To say that Mrs. McCullers has a gothic penchant is but to note, and note superficially, her interest in the grotesque, the freakish, and the incongruous…. The gothic insists on spiritualization, the spiritualization of matter itself, and it insists on subjectivism…. The gothic impulse is also transcendental: it reaches out in a piercing line to the sky….

[The] integrity of her vision depends on her guiding insight into the tensions of our situation, caught as we are between immersion of the self in a mass society and dissipation of the world leading to madness, crime, or hermeticism. The challenge of form is the measure of insight; the formal tension between the self and the world in the novel corresponds to the thematic juxtaposition of the power of love and the presence of pain in the vision of Carson McCullers. It is in The Ballad of the Sad Café that the doctrine of love, implicit in all her fiction, is most clearly enunciated…. [To] love is to suffer, to intensify one's loneliness. Love needs no reciprocation; its quality is determined solely by the lover; and its object can be as "outlandish" as the world may offer. Hence the grotesque nature of the objects of love in Carson McCullers' fiction: hunchbacks, deaf mutes, weddings, clouds.
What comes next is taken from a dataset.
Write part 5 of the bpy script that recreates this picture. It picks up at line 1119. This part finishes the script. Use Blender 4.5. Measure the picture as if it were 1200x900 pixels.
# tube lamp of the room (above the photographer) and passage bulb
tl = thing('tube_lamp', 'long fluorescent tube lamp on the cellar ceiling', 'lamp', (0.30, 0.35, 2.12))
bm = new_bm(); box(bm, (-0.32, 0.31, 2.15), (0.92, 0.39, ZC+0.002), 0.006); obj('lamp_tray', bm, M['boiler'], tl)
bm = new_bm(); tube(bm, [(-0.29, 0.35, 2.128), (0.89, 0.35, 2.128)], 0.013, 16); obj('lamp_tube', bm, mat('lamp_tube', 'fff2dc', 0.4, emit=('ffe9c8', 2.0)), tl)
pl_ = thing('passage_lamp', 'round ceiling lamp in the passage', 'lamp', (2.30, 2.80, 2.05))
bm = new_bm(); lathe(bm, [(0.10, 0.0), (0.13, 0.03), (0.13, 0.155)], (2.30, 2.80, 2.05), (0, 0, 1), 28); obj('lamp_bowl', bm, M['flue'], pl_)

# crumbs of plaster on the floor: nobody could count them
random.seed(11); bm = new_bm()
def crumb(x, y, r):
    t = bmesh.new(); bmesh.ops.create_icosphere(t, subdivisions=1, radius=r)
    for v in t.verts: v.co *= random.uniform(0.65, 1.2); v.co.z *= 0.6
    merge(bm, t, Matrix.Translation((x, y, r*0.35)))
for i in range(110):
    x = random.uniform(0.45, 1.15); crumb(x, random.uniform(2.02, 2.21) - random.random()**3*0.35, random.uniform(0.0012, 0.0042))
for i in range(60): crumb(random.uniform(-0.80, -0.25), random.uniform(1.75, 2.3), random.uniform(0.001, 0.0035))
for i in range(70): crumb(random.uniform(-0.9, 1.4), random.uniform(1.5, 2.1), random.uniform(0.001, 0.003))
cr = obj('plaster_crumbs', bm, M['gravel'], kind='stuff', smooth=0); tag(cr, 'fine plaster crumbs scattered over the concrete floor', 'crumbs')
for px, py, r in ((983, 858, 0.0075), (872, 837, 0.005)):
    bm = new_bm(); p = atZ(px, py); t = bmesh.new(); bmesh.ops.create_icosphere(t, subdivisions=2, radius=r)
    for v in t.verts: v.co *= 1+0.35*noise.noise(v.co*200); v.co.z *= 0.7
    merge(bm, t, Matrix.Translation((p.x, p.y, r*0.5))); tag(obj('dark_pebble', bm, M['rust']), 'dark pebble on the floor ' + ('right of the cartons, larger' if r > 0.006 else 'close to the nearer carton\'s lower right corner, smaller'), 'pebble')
Hence also the desexualization of love since the love relation, often incongruous, does not admit of sexual communion…. Love, to be sure, redeems, but only provisionally. The critical limit imposed on the privacy of love—death, sacrifice, withdrawal—is exceeded again in the greater privacy of pain. The failure of communion ends in individual immolation, but the presence of pain makes of all men martyrs. Pain, we see, binds men in a universal brotherhood—like a chain gang—even more than love can…. Thus the single affirmative note in Mrs. McCullers' work, sounded almost accidentally, is sounded by those who simply suffer and endure….

We are quick to sense that the subjective bias of Mrs. McCullers' imagination is but an artful response to the forces that have driven the self into recoil, and that the scope of her novelettes, unlike that of the novel, permits her characters to elude the repeated assaults of reality, permits them, that is, to leave their wishes unconverted into dramatic...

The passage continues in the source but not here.